On peut supposer que Manet s'inspire de la Vénus d'Urbino du Titien dont la pose est identique, et aussi de la Maja dénudée de Goya. La figure de la Venus est chaste et innocente. Auprès d'elle le chien est un symbole de fidélité et les deux servantes rangent des affaires dans un coffre de mariage. Ici l'Olympia n'a rien d'innocent. Son regard troublant fixe le spectateur, tandis que sa main au modelé vigoureux cache son sexe. L'atmosphère érotique est renforcée par la présence du chat noir à la queue relevée, aux pieds de la jeune fille. Ce chat noir ajouté par Manet, non sans humour, pour remplacer l'innocent chien figurant dans la Vénus d'Urbino, désigne par métaphore ce que la jeune fille cache de sa main. Il traduit aussi, à sa façon, une présence masculine. La Maja dénudée est plus proche des implications sexuelles de l'Olympia, mais la femme n'a pas un regard aussi froid que le modéle de Manet. Goya montrait l'amour-passion, tandis que Manet montre l'amour vénal. C'est la prostitution sous le Second Empire qui est évoquée, un sujet d'autant plus provoquant que le traitement est réaliste. Le caractère désintéressé et hautain de l'Olympia est traduit par le fait que la femme de chambre au second plan se fond avec la couleur du mur. Elle apporte à l'Olympia les fleurs qu'elle vient de recevoir, mais celle-ci n'y prête aucune attention et continue à poser et à aguicher les spectateurs (que nous sommes) d'un regard franc et dépourvu d'ambiguité.
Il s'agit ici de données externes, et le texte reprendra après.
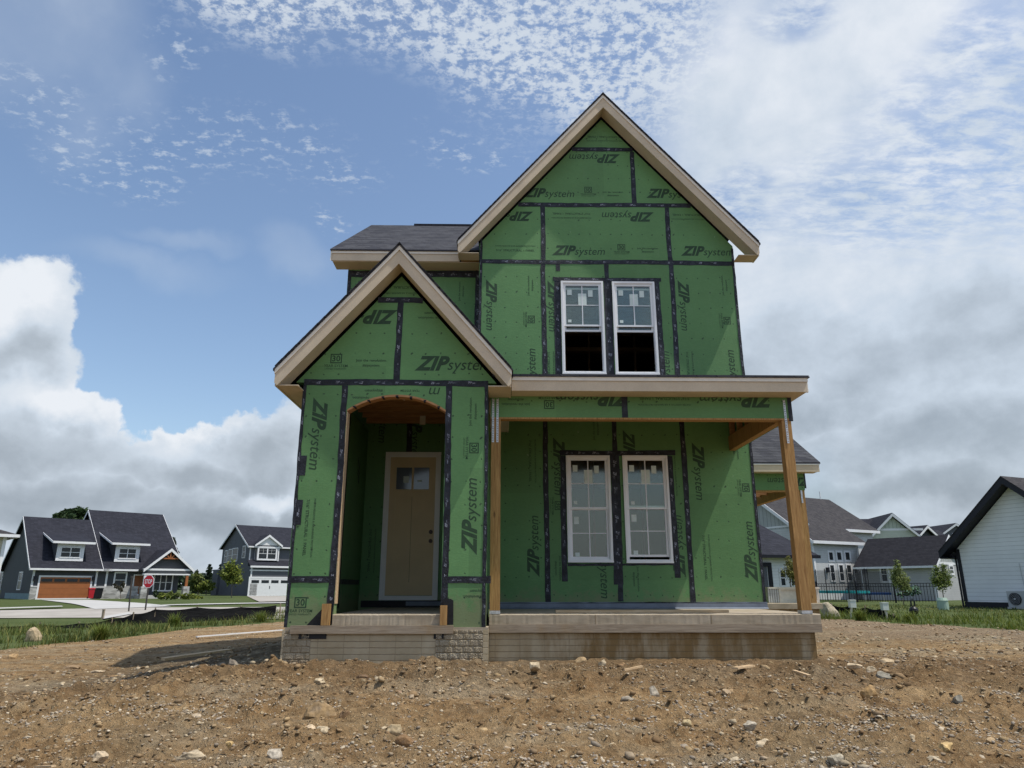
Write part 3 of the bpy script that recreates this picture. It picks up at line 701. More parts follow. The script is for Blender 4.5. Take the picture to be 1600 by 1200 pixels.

Pour les deux tableaux peints en 1863, Olympia et le Déjeuner sur l'herbe, Manet a utilisé le même modèle, Victorine Meurent. Dans Olympia, elle est entièrement nue, mais ne cherche pas explicitement à choquer, tandis que dans le Déjeuner, elle s'affiche avec insolence. Peut-être Manet a-t-il utilisé des photographies [pornographiques?] de Victorine, et non pas le modèle vivant, ce qui pourrait expliquer son côté statique, froid, professionnel. D'autres éléments de la composition ont perturbé les critiques : le bouquet de fleurs, nature morte s'invitant de manière incongrue dans un tableau de nu, le bracelet (qui appartenait à la mère du peintre !) et l'absence d'une perspective construite. Au XIXs siècle le Nu n'est concevable que s'il est dans un autre espace temps. Dans cette toile, le modèle est fortement individualisé, ce qui s'oppose à la traditionnelle idéalisation. Manet peint ici Victorine avec ses jambes courtes, sa petite poitrine, son menton pointu et son visage carré. Cette individualisation va de pair avec une certaine dureté. Ce personnage ne présente aucune sensualité et la tendresse, la pudeur, l'abandon sont écartés au profit d'une représentation non expressive qui s'observe dans le rendu des chairs.

Georges Bataille a qualifié d'impure cette femme nue et froide. Où se situe-t-elle? Nulle part. Qu'est-elle? Rien. Est-elle vivante ou morte? Entre les deux. Que propose-t-elle? Une ouverture vers un monde incompréhensible, secret. Maudite, réprouvée, c'est une antidéesse, la négation même de l'Olympe dont elle emprunte le nom.